Seperating males and females after hatching.

Winston90

Hatching
6 Years
Jun 7, 2013
2
0
7
Hello!

Have had chinese painted quail for about a year now and have hatched a few chicks using an incubator. Recently I didn't follow my usual protocol of removing eggs when I see them and left an egg in for a couple of days. My older female (I have 2 females one older and one juvenile and a male in the hutch in question) surprisingly began sitting on the egg so I left it in out of curiosity to see whether she would continue and it would hatch. She lay a couple more - 8 in total and continued to sit on them with the male taking turns. So skip a few days and checked in on them last night and all 8 had hatched all looking very healthy and happy.

Left them for the night and came back today, all 8 are still alive and chirping however the male and juvenile female seem to be if anything a little excitable and are following they're standard path which happens to mean running over the chicks quite a bit and upsetting the female - who's started croaking a bit in upset/disgust.

I was just wondering whether it was best to move the male and juvenile female into a spare hutch till the chicks are older, put a divider in which would lower the space available to both parties or just leave all the quail in together and hope for the best?

Any help would be much appreciated
 
If the male and second female are running over the chicks I would place the adult birds into a new enclosure for the chicks safety. Be sure you are giving the chicks tiny bits of feed, sometimes running the adult food in the blender can help it should be like corn meal. Congratulations on getting this female to hatch that is really good.
I am a believer of single pairs and so if you decide to keep any or all of the chicks at 8-10 weeks of age you should pair them up in their own enclosures. Or sell them in pairs only.
I just bought a female from a "breeder" and did not think to see the way she was raising them and the female died within 3 days. I then found out from the breeder that she kept them in aviaries with other birds...but not in pairs so this little bird was almost featherless from over breeding. Poor thing.

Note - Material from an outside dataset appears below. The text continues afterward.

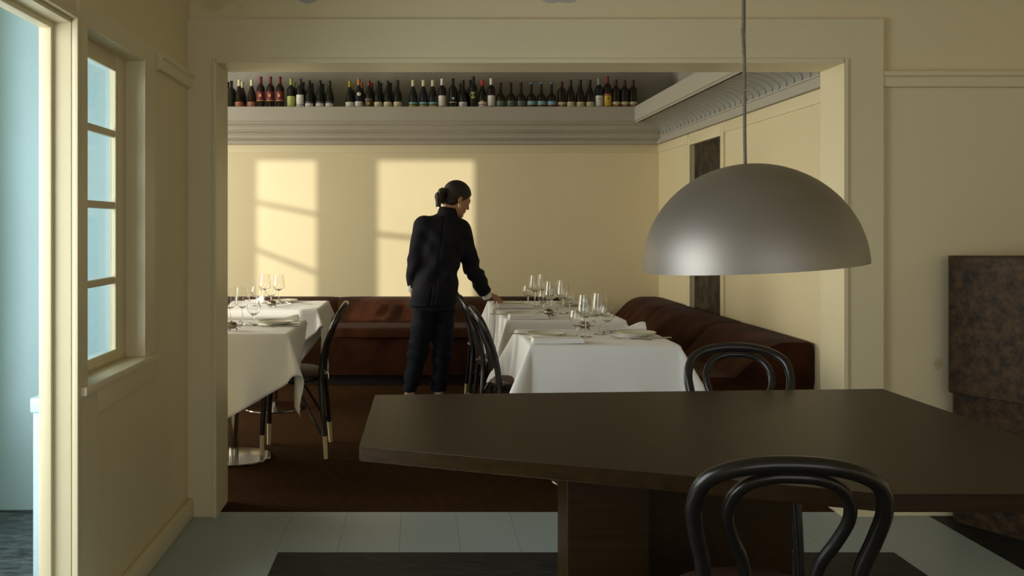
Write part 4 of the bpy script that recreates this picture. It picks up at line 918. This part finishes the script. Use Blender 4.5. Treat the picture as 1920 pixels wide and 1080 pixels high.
B.cone(LHP, LKN, 0.066, 0.044, 0.02); B.cone(RHP, RKN, 0.066, 0.044, 0.012); B.cone(LKN, LAN, 0.044, 0.030, 0.012); B.cone(RKN, RAN, 0.044, 0.030, 0.012)
for an in (LAN, RAN): B.cone((an[0], an[1], 0.05), (an[0] + 0.03, an[1] + 0.13, 0.035), 0.034, 0.026, 0.03)
# hands: palm, four fingers with knuckle bends, thumb from the side of the palm
def hand(B, wr, pdir, nrm, curl, thumb_side, spread=0.004, tcurl=0.6):
    pd = Vector(pdir).normalized(); nv = Vector(nrm); nv = (nv - pd * nv.dot(pd)).normalized(); sd = pd.cross(nv).normalized() * thumb_side; wv = Vector(wr)
    for k in range(4):
        a = wv + sd * (0.014 - 0.009 * k); b = wv + pd * (0.082 - 0.004 * abs(k - 1)) + sd * (0.027 - 0.018 * k)
        B.cone(a, b, 0.014, 0.0105, 0.008)
        ln = (0.040, 0.045, 0.042, 0.034)[k]; d = pd.copy(); p = b
        for jn in range(3):
            d = (Matrix.Rotation(curl[jn], 3, sd * thumb_side * 1.0) @ d)
            q = p + d * ln * (1, 0.62, 0.5)[jn] + sd * spread * (1.5 - k) * 0.6; B.cone(p, q, 0.0088 - 0.0009 * jn, 0.0080 - 0.0009 * jn, 0.002); p = q
    a = wv + pd * 0.020 + sd * 0.020; b = a + (pd * 0.7 + sd * 0.75).normalized() * 0.040; d = (pd * 0.9 + sd * 0.25 - nv * tcurl).normalized(); c_ = b + d * 0.030; e = c_ + (d - sd * 0.3).normalized() * 0.024
    B.cone(a, b, 0.013, 0.0105, 0.006); B.cone(b, c_, 0.0100, 0.0092, 0.003); B.cone(c_, e, 0.0090, 0.0078, 0.003)
hand(B, RWR + np.array((0.012, 0.014, 0.0)), (0.70, 0.52, -0.30), (0.25, 0.1, 0.95), (-0.35, -0.55, -0.5), 1)
hand(B, LWR, (-0.02, 0.25, -0.97), (-1, 0, 0), (-0.3, -0.5, -0.4), 1)
bm_body = B.mesh('body')
per = thing('person', 'person seen from behind in navy jacket and trousers, setting the rear table', 'person', (0.08, PY, 0))
def pchild(name, me, m, parent=None):
    off = per.location
    me.transform(Matrix.Translation(-off)); return link(name, me, m, parent or per)
pchild('body', bm_body, 'skin')
# jacket
Jk = Field((-0.26, 5.90, 0.70), (0.56, 6.55, 1.45), 0.005)
Jk.loft([(1.382, 0.165, 6.185, 0.060, 0.050), (1.365, 0.158, 6.18, 0.090, 0.066), (1.335, 0.150, 6.175, 0.128, 0.088), (1.285, 0.150, 6.17, 0.152, 0.108), (1.20, 0.142, 6.17, 0.150, 0.118), (1.10, 0.126, 6.17, 0.146, 0.118), (0.98, 0.104, 6.17, 0.150, 0.118), (0.86, 0.088, 6.17, 0.160, 0.126), (0.762, 0.080, 6.17, 0.168, 0.134)], 0.03)
Jk.cone(LSH + (0.02, 0, -0.0), RSH + (-0.02, 0, 0), 0.068, 0.068, 0.05)
for a, b, c_, rr in ((LSH, LEL, LWR, (0.064, 0.053, 0.042)), (RSH, REL, RWR, (0.068, 0.060, 0.047))):
    c2 = a * 0 + (b + (c_ - b) * 0.90)
    Jk.cone(a, b, rr[0], rr[1], 0.03); Jk.cone(b, c2, rr[1], rr[2], 0.02)
def foldfn(X, Y, Z):
    d = 0.006 * np.sin(38 * Z + 22 * X + 3 * np.sin(9 * X + 4 * Z)) * np.sin(13 * X - 5 * Z + 1) + 0.006 * np.sin(60 * (X * 0.8 - Z * 0.5)) * np.exp(-((Z - 1.02) / 0.12) ** 2)
    seam = np.where(Y < 6.13, 0.004 * np.exp(-((X - (0.08 + (Z - 0.762) * 0.125)) / 0.006) ** 2), 0)
    vent = np.where((Y < 6.13) & (Z < 0.90), 0.010 * np.exp(-((X - (0.055 + (Z - 0.762) * 0.13)) / 0.006) ** 2), 0)
    arm = np.where(X > 0.30, 0.007 * np.sin(70 * (X * 0.6 - Z)) * np.exp(-((Z - 1.0) / 0.10) ** 2), 0)
    return d * np.clip((1.34 - Z) / 0.12, 0.15, 1) + seam + vent + arm
Jk.disp(foldfn)
# clean sleeve ends
for b, c_ in ((LEL, LWR), (REL, RWR)):
    n_ = (c_ - b) / np.linalg.norm(c_ - b); e = b + (c_ - b) * 0.93
    Jk.cut(lambda X, Y, Z, n_=n_, e=e, b=b: np.where((np.abs(X - e[0]) < 0.09) & (np.abs(Y - e[1]) < 0.09) & (np.abs(Z - e[2]) < 0.09), (X - e[0]) * n_[0] + (Y - e[1]) * n_[1] + (Z - e[2]) * n_[2], -1))
Jk.cut(lambda X, Y, Z: 0.764 + 0.012 * np.sin(6 * X) - Z)
jk = pchild('jacket', Jk.mesh('jacket'), 'navy')
# stand collar
bm = bmesh.new(); n = 40; rings = []
cn = J(839, 401, 0.015); up = Vector((0.22, 0.10, 1)).normalized()
ua = up.cross(Vector((0, 1, 0))).normalized(); ub = up.cross(ua).normalized()
for rr, hh in ((0.074, -0.030), (0.069, 0.0), (0.066, 0.02), (0.0635, 0.040), (0.0610, 0.043), (0.060, 0.038), (0.0645, 0.0), (0.068, -0.030)):
    rings.append([bm.verts.new(Vector(cn) + up * (hh + 0.006 * math.cos(2 * PI * i / n + 2.4)) + ua * rr * math.cos(2 * PI * i / n) + ub * rr * 0.92 * math.sin(2 * PI * i / n)) for i in range(n)])
for A, B_ in zip(rings, rings[1:]):
    for i in range(n): bm.faces.new((A[i], A[(i + 1) % n], B_[(i + 1) % n], B_[i]))
pchild('collar', bm_mesh(bm, 'collar', True), 'navy')
# trousers
Tr = Field((-0.24, 5.95, 0.14), (0.36, 6.40, 0.92), 0.005)
Tr.loft([(0.90, 0.09, 6.17, 0.140, 0.105), (0.80, 0.086, 6.17, 0.148, 0.110), (0.74, 0.090, 6.17, 0.146, 0.108)], 0.04)
Tr.cone(LHP + (0.0, 0, 0), LKN, 0.082, 0.070, 0.01); Tr.cone(RHP, RKN, 0.080, 0.068, 0.01)
Tr.cone(LKN, LAN, 0.068, 0.044, 0.01); Tr.cone(RKN, RAN, 0.066, 0.046, 0.01)
Tr.disp(lambda X, Y, Z: 0.006 * np.sin(46 * Z + 25 * X) * np.sin(17 * X + 9 * Z) + 0.006 * np.sin(75 * Z + 30 * X) * (np.exp(-((Z - 0.46) / 0.07) ** 2) + np.exp(-((Z - 0.24) / 0.05) ** 2)))
Tr.cut(lambda X, Y, Z: 0.178 - Z)
pchild('trousers', Tr.mesh('trousers'), 'navy2')
# socks and shoes
for an in (LAN, RAN):
    S_ = Field((an[0] - 0.09, an[1] - 0.09, 0.03), (an[0] + 0.12, an[1] + 0.1, 0.26), 0.004)
    kn = LKN if an is LAN else RKN; tp = an + (kn - an) * ((0.22 - an[2]) / (kn[2] - an[2])); S_.cone((an[0], an[1], 0.05), tp, 0.033, 0.034, 0.01); pchild('sock', S_.mesh('sock'), 'white_cotton')
    S_ = Field((an[0] - 0.09, an[1] - 0.10, 0.0), (an[0] + 0.16, an[1] + 0.28, 0.16), 0.004)
    S_.cone((an[0] - 0.002, an[1] - 0.025, 0.045), (an[0], an[1], 0.075), 0.042, 0.044, 0.02); S_.cone((an[0], an[1], 0.045), (an[0] + 0.035, an[1] + 0.16, 0.032), 0.044, 0.034, 0.03)
    S_.cut(lambda X, Y, Z: 0.006 - Z); S_.cut(lambda X, Y, Z: Z - 0.10); pchild('shoe', S_.mesh('shoe'), 'shoe')
# cuffs
for b, c_, r0 in ((LEL, LWR, 0.035), (REL, RWR, 0.038)):
    d = (c_ - b) / np.linalg.norm(c_ - b); L_ = np.linalg.norm(c_ - b)
    p0 = b + d * (L_ * 0.80); p1 = b + d * (L_ * 1.10)
    bm = bmesh.new(); tube(bm, [Vector(p0), Vector(p0 * 0.5 + p1 * 0.5), Vector(p1)], [r0 + 0.001, r0, r0 - 0.003], 24); pchild('cuff', bm_mesh(bm, 'cuff', True), 'white_cotton')
# hair
Hf = Field(tuple(HC - 0.16), tuple(HC + 0.16), 0.003)
Hf.ell(hp(-0.012, 0, 0.028), HR, (0.102, 0.080, 0.094), 0.004, clip=lambda x, y, z: np.maximum(0.75 * (x - 0.012) - 0.66 * (z + 0.028) - 0.022, -(z + 0.028) - 0.068 + 0.3 * np.maximum(x, -0.1)))
Hf.ell(hp(-0.040, 0, -0.020), HR, (0.060, 0.066, 0.064), 0.006, clip=lambda x, y, z: x - 0.032)
hm = Hf.mesh('hair'); pchild('hair', hm, 'hair')
Pf = Field((0.08, 6.05, 1.38), (0.26, 6.30, 1.62), 0.003)
rt, p1, p2, p3 = J(838, 357, -0.02), J(829, 359, -0.03), J(824, 369, -0.035), J(823, 384, -0.035)
Pf.cone(rt, p1, 0.017, 0.023, 0.01); Pf.cone(p1, p2, 0.024, 0.031, 0.01); Pf.cone(p2, p3, 0.030, 0.015, 0.012); Pf.cone(p2 + (0.012, 0, 0), J(831, 381, -0.03), 0.018, 0.008, 0.008); Pf.cone(p2 + (-0.008, 0, 0), J(818, 387, -0.03), 0.014, 0.004, 0.008)
Pf.disp(lambda X, Y, Z: 0.002 * np.sin(260 * X + 90 * Y + 20 * Z))
pchild('ponytail', Pf.mesh('ponytail'), 'hair')
tie = bmesh.new(); nrm_ = Vector(p1 - rt).normalized(); a_ = nrm_.orthogonal().normalized(); b_ = nrm_.cross(a_)
tube(tie, [Vector(rt * 0.6 + p1 * 0.4) + (a_ * math.cos(t_) + b_ * math.sin(t_)) * 0.018 for t_ in [2 * PI * i / 20 for i in range(20)]], 0.004, 8, closed=True)
pchild('hair_tie', bm_mesh(tie, 'tie', True), 'plinth')
e0 = hp(-0.004, -0.078, -0.038)
bm = bmesh.new(); tube(bm, [Vector(e0) + Vector((0.006 * math.sin(t_) , 0, -0.014 + 0.015 * math.cos(t_))) for t_ in [2 * PI * i / 20 for i in range(20)]], 0.0012, 8, closed=True); pchild('earring', bm_mesh(bm, 'earring', True), 'gold')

She also kept them in a inside room with out air conditioning so when I brought her home to my nice clean air conditioned home she might have been colder then regular or even just did not have the strength to survive the shock of being caught a couple times and moved. anyway.. this just furthers my beliefs in pairs only.

Congratulations on your hatch!
thumbsup.gif
 
Thanks for your replies! :) Have seperated them now and the chicks are doing well, female seems much more relaxed now nothings bothering her brood.